SEGMENTATION QUICK REFERENCE
| Dimension | Sub-Segments | Dominant Segment | Fastest Growing Segment |
| By Material Type | Aluminum Alloy, Steel, Carbon Fiber (CFRP), Magnesium & Others | Aluminum Alloy | Carbon Fiber (CFRP) |
| By Vehicle Type | Passenger Cars, Commercial Vehicles, Two-Wheelers | Passenger Cars | Two-Wheelers |
| By Sales Channel | OEM, Aftermarket | OEM | Aftermarket |
| By Rim Size | 13–15 Inch, 16–18 Inch, 19–21 Inch, Above 21 Inch | 16–18 Inch | 19–21 Inch |
MARKET SEGMENTATION OVERVIEW
By Material Type
| Sub-Segment | Key Trend |
| Aluminum Alloy | Dominant material; OEM lightweighting spec and flow-forming adoption driving volume |
| Steel | Declining share but stable absolute revenue in commercial vehicles and economy cars |
| Carbon Fiber (CFRP) | Highest growth; transitioning from motorsport to factory options on luxury EVs |
| Magnesium & Others | Niche ultra-premium; corrosion challenges limit mainstream scalability |
Aluminum alloy continues to be the default specification for passenger-vehicle OEMs globally, driven by a favorable balance of weight savings, design freedom, and unit economics.
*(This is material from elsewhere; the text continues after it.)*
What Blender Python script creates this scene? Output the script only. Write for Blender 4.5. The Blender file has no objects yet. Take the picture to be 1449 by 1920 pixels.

Carbon fiber represents the frontier material, with cost reductions in aerospace-grade precursor fibers gradually making CFRP wheels accessible beyond the supercar segment.
By Vehicle Type
| Sub-Segment | Key Trend |
| Passenger Cars | Volume anchor; SUV/crossover mix shift inflating per-vehicle rim revenue |
| Commercial Vehicles | Durability-driven; slow material migration from steel to forged aluminum |
| Two-Wheelers | Fast-growing in ASEAN and India; alloy cast wheels replacing wire-spoke designs |
Passenger cars consume the largest share of wheel-rim output, but the SUV and crossover categories within this segment are growing disproportionately, pushing average rim diameters and per-set pricing upward. Two-wheelers represent the highest unit-volume opportunity in Asia-Pacific, where motorcycles are transitioning from stamped-steel to cast-alloy rims for improved braking performance and aesthetics.
By Sales Channel
| Sub-Segment | Key Trend |
| OEM | Multi-tier configurator strategies turning wheels into high-margin accessory lines |
| Aftermarket | E-commerce and AR fitment tools accelerating digital-channel penetration |
OEM channels dominate revenue because every vehicle produced requires a factory-fitted set of rims, and automakers increasingly monetize wheel choice through tiered pricing at the online configurator stage. The aftermarket channel, though smaller, is growing faster as digital-native platforms reduce the complexity of selecting compatible wheel-and-tire packages.
By Rim Size
| Sub-Segment | Key Trend |
| 13–15 Inch | Declining; concentrated in economy sedans and emerging-market entry vehicles |
| 16–18 Inch | Largest segment by volume; standard on B/C-segment cars and compact SUVs |
| 19–21 Inch | Fastest growing; standard on mid- to full-size SUVs and luxury sedans |
| Above 21 Inch | Niche but high ASP; driven by full-size luxury SUVs and pickup trucks |
The 16–18-inch range remains the industry workhorse, but the center of gravity is shifting upward as the global vehicle mix tilts toward larger SUV and crossover platforms. Rims above 19 inches carry significantly higher average selling prices, making them a revenue-growth lever even without proportional unit-volume gains.